4. Cross-Domain Mapping
Fluid intelligence is often seen as the ability to map a framework from one discipline onto another. A deliberate AI regimen uses the tool to build these bridges. Instead of asking for a summary of a complex topic, you instruct the AI to explain a new concept strictly through the lens of a domain you already deeply understand (e.g., “Explain this macroeconomic shift using the mechanics of software architecture”). Metaphors-on-demand is a superpower of AI, and while it may smooth the edges of academic nuance in a field, the benefits of getting to a gestalt understanding far outweigh the risks. You are actively building new neural pathways, not passively consuming facts.

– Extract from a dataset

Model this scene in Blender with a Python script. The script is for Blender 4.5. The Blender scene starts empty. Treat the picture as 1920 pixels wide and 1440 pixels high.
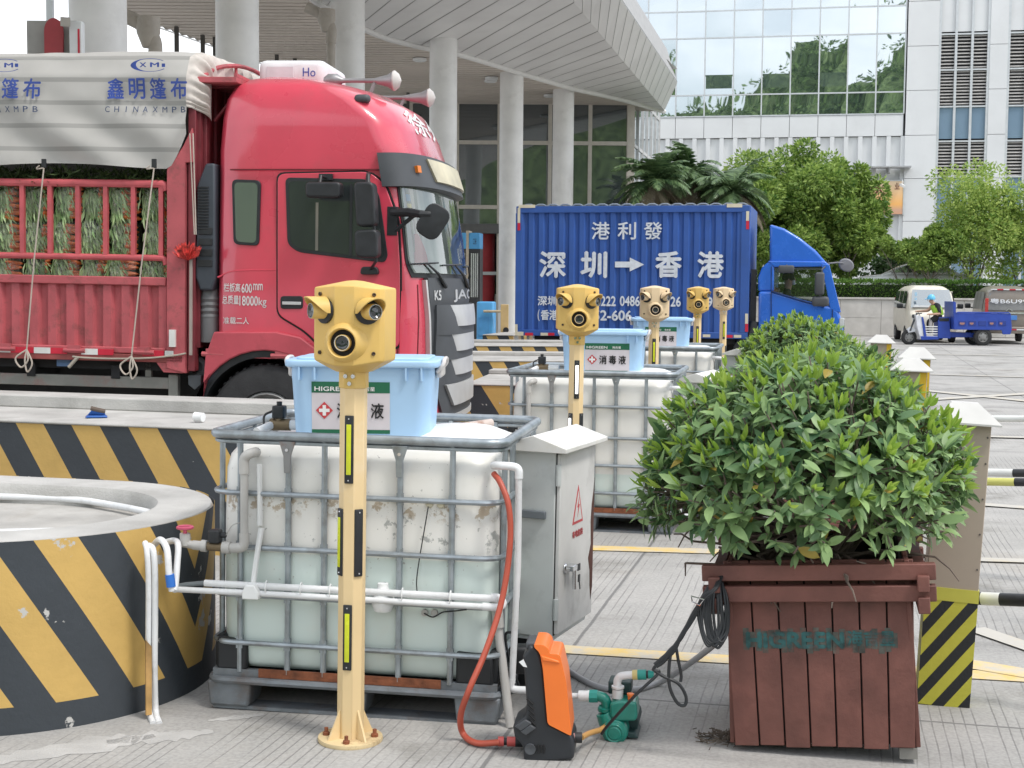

5. The Surgical Sparring Partner (Epistemic Friction)
The default AI interface is a sycophantic answering machine, heavily trained to validate you. Simply asking it to “play devil’s advocate” usually yields shallow, polite pushback. A deeper cognitive regimen forces “epistemic friction.” You don’t just ask for disagreement in general; you ask for a premise audit. The prompt looks more like: “Here is my thesis. Do not evaluate my conclusion. Instead, identify the unstated assumptions I am relying on to make this argument. Steelman the smartest possible counter-argument to my weakest premise, and ask me the single question I will most struggle to answer.” This elevates the AI from a simple contrarian to a rigorous intellectual auditor, forcing you to defend the architecture of your thinking, not just the outcome.
A Design Imperative
In my work, I think deeply about these human-machine collaborations — both as a user, and as a builder of AI-enabled software for high-stakes work. The default trajectory — AI optimized purely for immediate helpfulness, deployed at scale, with no frameworks for what it does to human capability over time — is the easiest one to build and measure. But it’s incomplete.
The question isn’t whether AI changes human cognition. It does. It already has. The question is whether we are going to start building products, interfaces, and personal habits that optimize for long-term human competence alongside immediate task completion.
The best human collaborators know when to push back, when to ask a question, and when to let you struggle.
We need to start demanding the same from our AI, and from our own use of it.